No disco independente o artista tem que fazer seu próprio trabalho, divulgar e distribuir, um problema que já não se limita aos artistas desconhecidos. Os melhores nomes da MPB estão seguindo os caminhos do disco independente. É o que nos fala Marcos: "As grandes gravadoras estão perdendo suas maiores personalidades. Um Jorge Benjor, um Paulinho da Viola, vende sempre. Outros — que fazem enorme sucesso, auxiliados por uma poderosa máquina de promoção — vão vender 100 mil, 1 milhão de CDs, seja o que for, mas, depois, vão acabar. Daqui a alguns anos já era. Então eles têm que inventar outro sucesso. Mas, Paulinho da Viola, Gal e Caetano vão vender sempre. Nisso, as gravadoras estão perdendo. Os grandes nomes estão saindo das maiores gravadoras em troca de mais dignidade e liberdade para gravar seu trabalho."

O caminho para a música brasileira é a união. Associações de gravadoras e produtoras independentes, a cada dia vão surgindo. É o caso do Instituto Cultural do Rio de Janeiro, do qual Maurício Carrilho é o presidente. Eles querem construir uma casa, uma escola de música, e a primeira escola de choro do Rio de Janeiro.
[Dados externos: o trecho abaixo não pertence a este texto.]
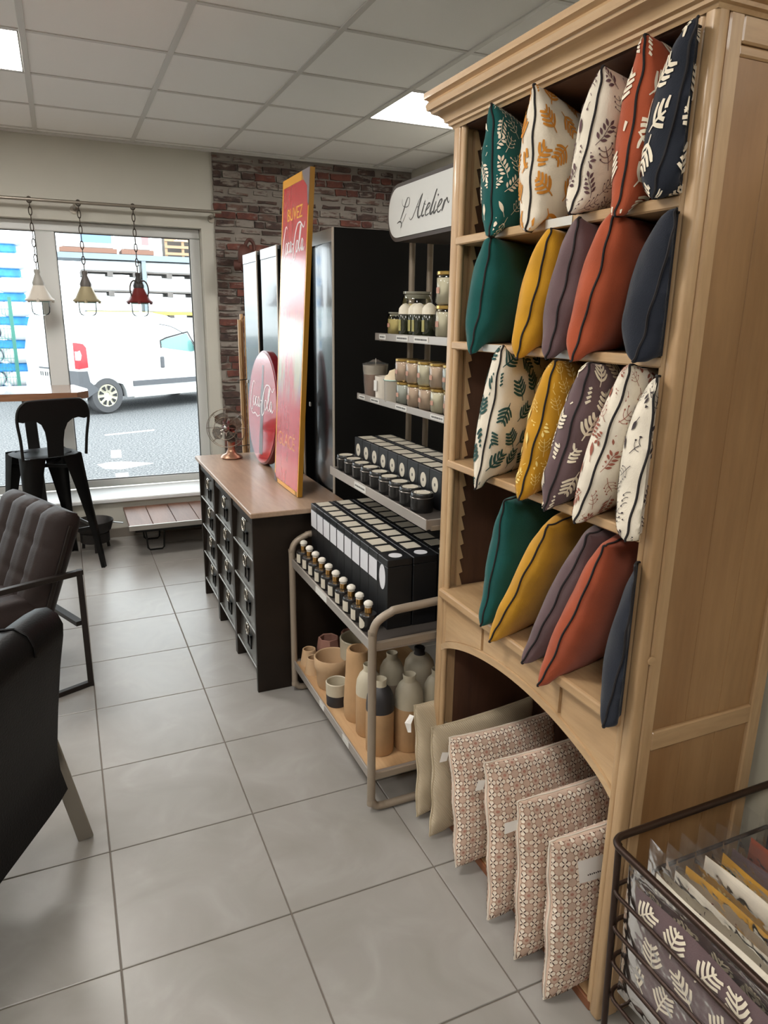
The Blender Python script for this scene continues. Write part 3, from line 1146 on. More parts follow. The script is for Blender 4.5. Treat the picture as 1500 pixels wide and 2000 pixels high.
MB().box(.634, 1.045, DY1 - .02, DY1, 0, .79, .002).build('side_panel', m_dk, t)
MB().box(1.03, 1.045, DY0 + .02, DY1 - .02, .08, .79).build('back_panel', m_dk, t)
colw = (DY1 - DY0) / 3
for q in range(1, 3):
    y = DY0 + colw * q
    MB().box(.634, 1.03, y - .02, y + .02, 0, .79, .002).build('partition', m_dk, t)
MB().box(.640, .66, DY0 + .02, DY1 - .02, .745, .79).build('top_rail', m_dk, t)
drw = None
for c in range(3):
    ya = DY0 + colw * c + (.02)
    yb = DY0 + colw * (c + 1) - (.02)
    for q in range(4):
        z0, z1 = .105 + q * .162, .105 + q * .162 + .158
        d = MB().prism([(.664, z0), (.650, z0 + .004), (.662, z1 - .012), (.672, z1), (.70, z1), (.70, z0)], (0, yb, 0), (1, 0, 0), (0, 0, 1), yb - ya - .0).build('drawer', m_dr, t)
        MB().box(.636, .66, ya + .002, yb - .002, z0 - .006, z0 + .004, .0015).build('edge_lip', m_ridge, d)
        ym = (ya + yb) / 2
        zr = z1 - .035
        MB().tube([(.643, ym + .026 * math.cos(a), zr - .014 + .026 * math.sin(a)) for a in [2 * PI * s / 14 for s in range(14)]], .0042, 6, closed=True).build('ring_pull', m_ring, d, smooth=60)
        MB().box(.646, .664, ym - .028, ym + .028, zr + .004, zr + .014, .002).build('pull_mount', m_ring, d)
        b = MB()
        zc = z0 + .05
        for (a0, a1, b0, b1) in ((-.028, .028, -.026, -.020), (-.028, .028, .020, .026), (-.028, -.022, -.026, .026), (.022, .028, -.026, .026)):
            b.box(.6475, .658, ym + a0 * 1.15, ym + a1 * 1.15, zc + b0 * 1.2, zc + b1 * 1.2)
        b.build('label_holder', m_black, d)
MB().box(.645, 1.03, DY0 + .02, DY1 - .02, .085, .10).build('bottom_panel', m_dk, t)

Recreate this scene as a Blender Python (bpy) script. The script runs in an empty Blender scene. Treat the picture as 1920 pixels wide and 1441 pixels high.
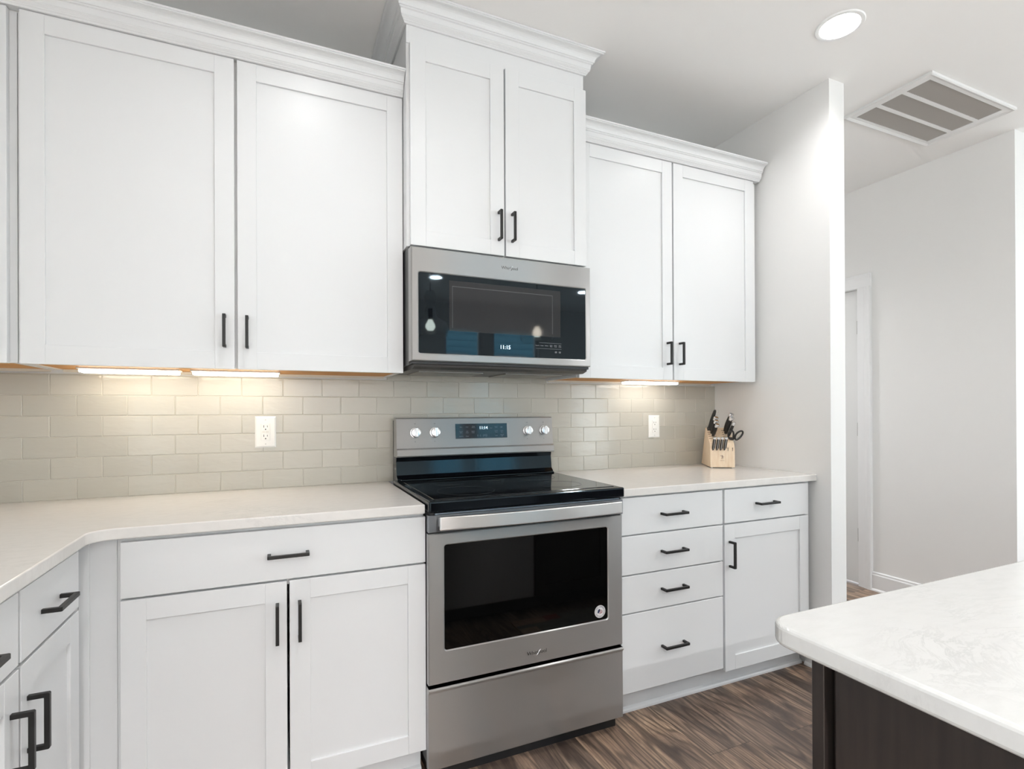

Bandas, shows a preços populares e rádio comunitária

Um dos passos para a divulgação da música instrumental, que Marcos propõe, é a criação de bandas universitárias: "Eu acho que deveriam ser criadas bandas em cada universidade federal. Uma banda remunerada, formada por estudantes, ou não, da universidade. Essa banda vai divulgar a universidade tocando pelo estado a qual pertence. Ao mesmo tempo, proporcionaria ao jovem a dignidade de ser músico e receber por isso". Marcos acredita que desta forma a música instrumental torna-se mais acessível a todas as pessoas, e garante que os músicos formados possam ser profissionais.

Marcos, também, propõe a criação de shows a preços populares, como aqueles que produz, em parceria com o Sesc: "É decente, tanto para o músico, quanto para as pessoas que vão assistir. A cada vez eu crio um tema diferente. Uma vez, foi realizado show de violão, outra, de arranjadores, uma terceira vez, sopro. A cada mês, de acordo com o tema, reunimos grandes nomes da música brasileira." Marcos pretende, agora, levar música instrumental para outros bairros, ou outros municípios do Rio de Janeiro. Em breve, o mesmo projeto chegará à Barra Mansa, Friburgo, Teresópolis, Petrópolis, etc. E completa: "Eu vi a carência que estas pessoas têm de ouvir música brasileira, e o quanto a adoram. A aceitação é sempre grande. Todo mundo fica encantado com o show. E eu divulgo, faço mala direta… Então, esse trabalho que eu venho desenvolvendo, na verdade, é de disseminação da musica instrumental brasileira".

Além de todos os projetos, Marcos espera conseguir patrocínio para produzir um documentário para cinema sobre Betinho, Henfil e Chico Mário: "Neste filme pretendo contar a história destes três irmãos, desde suas origens, até suas realizações: Meu pai, que foi um dos pioneiros do disco independente, da associação de luta pela música brasileira; Henfil, destaque no desenho e na política, o primeiro cartunista brasileiro a publicar quadrinhos nos Estados Unidos, e o Betinho, que criou uma campanha que até hoje consegue mobilizar muita gente."

Marcos apresenta um programa de música instrumental, na rádio Viva Rio, que distribui programações segmentadas para rádios comunitárias. Nessa retomada cultural, a rádio comunitária tem um papel importante na sociedade brasileira, porque é mais democrática — diferente das rádios comerciais que negociam o que vão levar ao ar, de tal forma que quase não tocam a verdadeira música brasileira. Principalmente instrumental.